そこからはもうフェスを満喫した。結論から言ってしまえばとんでもなく楽しかった。数少ない知り合いのオタクと会って語らいもした。当日たまたま知り合った若いオタクと破道の九十「黒棺」の完全詠唱をしたりもした(書いていて意味不明だが本当にした)。神のイベントだったパレードでは写真を撮りまくり、昼飯には地鶏を食らってライブに行った。そしてめっちゃ濡れた。スタンドは濡れないと聞いて無対策で行ったらめっちゃ濡れた。聞いてたんと違うぞおい。どうしてくれんだ。でも楽しかった。

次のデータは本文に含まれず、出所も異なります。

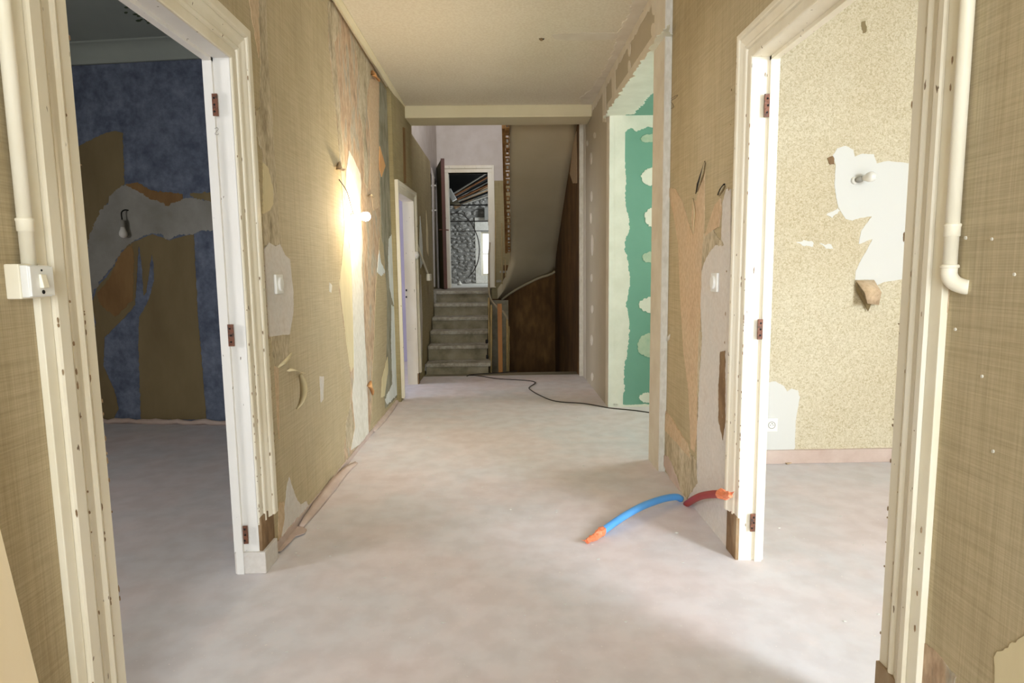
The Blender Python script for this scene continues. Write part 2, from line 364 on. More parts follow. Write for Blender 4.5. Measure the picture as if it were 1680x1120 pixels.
# ---------------- right (floral) room
wf = struct(box('wall_floral_room_far', XR+T, 3.5, 3.67, 3.679, 0, 2.83, 'floral'))
struct(boxes('wall_floral_room_right', [(3.5, 3.6, -1.6, -1.55, 0, 2.9), (3.5, 3.6, -.15, 3.77, 0, 2.9), (3.5, 3.6, -1.55, -.15, 0, .75), (3.5, 3.6, -1.55, -.15, 2.35, 2.9)], 'floral'))
window('window_3', 3.52, 3.58, -1.55, -.15, .75, 2.35, 'X')
struct(box('wall_floral_room_near', XR+T, 3.5, -1.7, -1.6, 0, 2.9, 'floral'))
struct(box('ceiling_floral_room', XR+T, 3.6, -1.7, 3.77, 2.83, 2.9, 'white'))
bbr = struct(box('baseboard_floral_room', XR+T, 3.5, 3.652, 3.671, 0, .085, 'base_dust', None, .003))

# ---------------- stair hall
YB = 10.2
sd = struct(boxes('wall_stair_far', [(-.84, -.18, YB, YB+.15, 2.79, 5.0), (-1.2, -.84, YB, YB+.15, .7, 5.0), (-.18, 1.0, YB, YB+.15, 2.66, 5.0)], 'stairwhite'))
struct(box('wall_stair_far_olive', -.09, .16, YB-.002, YB+.15, .7, 2.66, 'wp_olive'))
struct(boxes('wall_stair_far_brown', [(.04, .9, YB-.1, YB-.003, -1.6, 1.3), (-1.2, .04, YB-.1, YB-.003, -1.6, .75)], 'brown_wall'))
struct(box('wall_landing_end', -.19, -.085, YB-.004, YB+.15, .6, .955, 'wp_olive'))
struct(box('wall_stair_left_white', -1.15, -1.009, 6.64, YB, 2.64, 5.0, 'stairwhite'))
struct(box('wall_stair_left_lower', -1.15, -1.05, 8.3, YB, -.2, 2.64, 'wp_olive'))
wsr = struct(box('wall_stair_right', .88, .98, 6.951, YB+.1, -1.7, 5.0, 'brown_wall'))
struct(box('wall_stair_right_upper', .926, 1.056, 6.6, 6.951, ZC+.001, 5.0, 'stairwhite'))
struct(box('ceiling_stair', -1.2, 1.0, 6.5, YB+.2, 5.0, 5.1, 'stairwhite'))
struct(box('wall_stair_near', -1.2, 1.05, 6.52, 6.62, ZC+.0, 5.0, 'stairwhite'))
struct(box('floor_stairwell', -1.2, 1.0, 7.25, YB+.1, -1.7, -1.6, 'dark'))  # near-black colour stands in for the darkness of the void below
struct(box('wall_stairwell_below', -1.2, .88, 7.0, 7.049, -1.7, -.2, 'brown_wall'))
struct(box('wall_stairwell_left', -1.2, -1.02, 7.05, YB, -1.7, -.2, 'brown_wall'))
landing = struct(box('floor_landing', -1.05, -.165, 8.53, YB+.15, .76, .937, 'tread'))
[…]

ライブ終了後はローチケで買った大根が虹色に輝いている様子も確認できた。今後の人生において、自分の買った大根が虹色に輝く瞬間を見る機会はそうないはずだ。やっぱりすごいところだ、宮崎は。
帰りの木花駅周辺では全国握手会の待ち時間かと思うくらい待ちぼうけを食らったし、鹿児島のホテルでは死んだように眠りについて、朝食のバイキングすら食べずに飛行機に乗ったけれど、それでも総じるとめちゃくちゃに楽しい旅だった。
これからも
たぶん私は自分の存在を守るために今後も日向坂のオタクであり続ける。あの頃のように胸を張って「日向坂46のファンです!」と言える日はきっともうやってこない。でも、それでいいんだと思う。動機はどうあれ、私は宮崎に行って、フェスを心から楽しんだ。
もちろんまっとうな愛を持ってグループを応援している人たちと自分が同類だなんて烏滸がましいことは微塵も思わない。ただ、愛のあるオタクも、私のように自分のことががよくわからないオタクも、見ている方向さえ一緒であれば、歩む道もまた一緒のはずだ。
ここでしか息ができないと気づいたなら、もう終わりまでここにいたい。何と引き換えてもこの場所を守り抜きたい。これからも僕が僕らしく僕であるために、日向坂46を好きでい続けられたらと心から願う。